AOL-Time Warner marriage is breaking up

NEW YORK -- Time Warner twx said Thursday that it will spin off AOL by year-end, bringing to an end the famously troubled merger of old and new media unveiled with great fanfare just days after the beginning of the new millennium.

The separation, turning AOL into a stand-alone public company, will mean that "AOL can operate with more focus and strategic flexibility in terms of getting partnerships (with) other companies," Time Warner CEO Jeff Bewkes told shareholders at the company's annual meeting.

It also will give investors the opportunity to make a choice.

Time Warner will become a pure entertainment and information power with strengths in film and TV production, TV networks and magazine publishing.
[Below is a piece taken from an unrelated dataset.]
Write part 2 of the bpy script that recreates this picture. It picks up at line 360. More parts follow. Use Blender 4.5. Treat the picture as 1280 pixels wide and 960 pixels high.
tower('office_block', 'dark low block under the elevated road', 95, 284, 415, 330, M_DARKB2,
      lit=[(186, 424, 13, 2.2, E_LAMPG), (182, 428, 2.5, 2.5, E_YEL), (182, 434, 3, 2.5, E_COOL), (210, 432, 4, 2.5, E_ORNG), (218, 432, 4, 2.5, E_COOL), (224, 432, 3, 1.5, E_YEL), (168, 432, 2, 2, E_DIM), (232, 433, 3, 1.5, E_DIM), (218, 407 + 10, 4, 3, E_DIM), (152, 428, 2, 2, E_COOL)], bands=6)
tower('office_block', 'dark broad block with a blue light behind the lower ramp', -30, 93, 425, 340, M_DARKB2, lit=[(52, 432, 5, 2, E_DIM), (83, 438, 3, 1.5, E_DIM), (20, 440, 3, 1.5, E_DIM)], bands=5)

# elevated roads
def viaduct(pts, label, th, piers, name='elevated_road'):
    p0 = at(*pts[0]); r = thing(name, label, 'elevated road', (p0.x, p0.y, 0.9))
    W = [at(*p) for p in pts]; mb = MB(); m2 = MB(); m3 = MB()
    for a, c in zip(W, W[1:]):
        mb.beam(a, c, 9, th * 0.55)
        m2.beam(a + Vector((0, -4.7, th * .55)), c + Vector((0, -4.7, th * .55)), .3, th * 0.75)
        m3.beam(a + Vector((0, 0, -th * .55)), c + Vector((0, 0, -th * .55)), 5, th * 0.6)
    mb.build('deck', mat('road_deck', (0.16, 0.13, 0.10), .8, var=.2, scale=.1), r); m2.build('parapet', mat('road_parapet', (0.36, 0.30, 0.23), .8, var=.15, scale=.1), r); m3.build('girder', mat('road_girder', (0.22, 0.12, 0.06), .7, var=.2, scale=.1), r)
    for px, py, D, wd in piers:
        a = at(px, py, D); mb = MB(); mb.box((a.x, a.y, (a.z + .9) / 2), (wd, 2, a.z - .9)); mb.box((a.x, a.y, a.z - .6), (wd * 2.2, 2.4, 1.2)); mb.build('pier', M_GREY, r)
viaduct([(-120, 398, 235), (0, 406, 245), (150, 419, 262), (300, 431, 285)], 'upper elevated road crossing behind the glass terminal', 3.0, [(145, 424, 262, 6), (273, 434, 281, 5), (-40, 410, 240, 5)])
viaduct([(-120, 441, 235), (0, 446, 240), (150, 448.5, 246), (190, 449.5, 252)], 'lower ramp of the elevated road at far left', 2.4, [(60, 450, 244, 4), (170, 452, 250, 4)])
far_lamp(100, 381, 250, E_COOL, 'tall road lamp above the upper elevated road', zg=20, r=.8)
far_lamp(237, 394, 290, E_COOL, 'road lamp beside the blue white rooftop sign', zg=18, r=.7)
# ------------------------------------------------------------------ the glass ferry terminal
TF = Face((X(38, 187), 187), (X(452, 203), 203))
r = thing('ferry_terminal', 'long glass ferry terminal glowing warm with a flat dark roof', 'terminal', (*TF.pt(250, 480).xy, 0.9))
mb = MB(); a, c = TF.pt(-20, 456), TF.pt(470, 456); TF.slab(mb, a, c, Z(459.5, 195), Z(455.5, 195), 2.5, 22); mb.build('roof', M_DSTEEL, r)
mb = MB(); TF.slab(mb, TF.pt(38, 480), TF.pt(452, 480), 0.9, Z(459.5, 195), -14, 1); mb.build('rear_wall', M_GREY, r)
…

In March it spun off Time Warner Cable, the No. 2 systems operator after Comcast.

"The good news is that Bewkes is biting the bullet," says John Tinker, managing director of merchant bank Ledgemont Capital. "Time Warner is back to its roots with assets that he's comfortable with and has been successful with."

And AOL, which will be run by Tim Armstrong — who was recently hired from Google— is an Internet company in transition.

Over the last few years, AOL has worked feverishly to reduce its dependence on paid subscriptions to its dial-up Internet service. That has been falling fast, to 6.3 million subscribers at the end of the first quarter, as consumers switch to speedier broadband providers. AOL gives its software and e-mail service to broadband subscribers.

To replace the lost business, AOL has built a portfolio of ad-supported online destinations that includes MapQuest, Moviefone, Black Voices, Truveo, Engadget, BloggingStocks and AOL Music.

Armstrong says that no decision has been made on what will happen to gossip site TMZ.com, which is jointly owned by AOL and Warner Bros.

"AOL is a marketing company focused on building a brand, and its brand is a pretty good one," says Christopher Dixon, managing director of media investments at money management firm GGCP. "It's had problems. But Armstrong's got something he can build from and a lot more flexibility than he does under the roof of Time Warner."

Time Warner says that it will buy Google's 5% stake in AOL. That way Time Warner shareholders will own 100% of AOL after the spinoff, which will be structured to be tax-free to shareholders.

Although financial details have yet to be decided, and Time Warner has long indicated that it might spin off AOL, shareholders seemed to like the news. Time Warner shares closed at $23.55, up 2.4%.

When then-CEO Gerald Levin announced the planned merger with AOL in 2000, the height of the first Internet boom, Time Warner's then-vice chairman Ted Turner called the proposal "better than sex." But company shares have declined more than 86% since those heady days, while the benchmark Standard & Poor's 500 fell just 40%.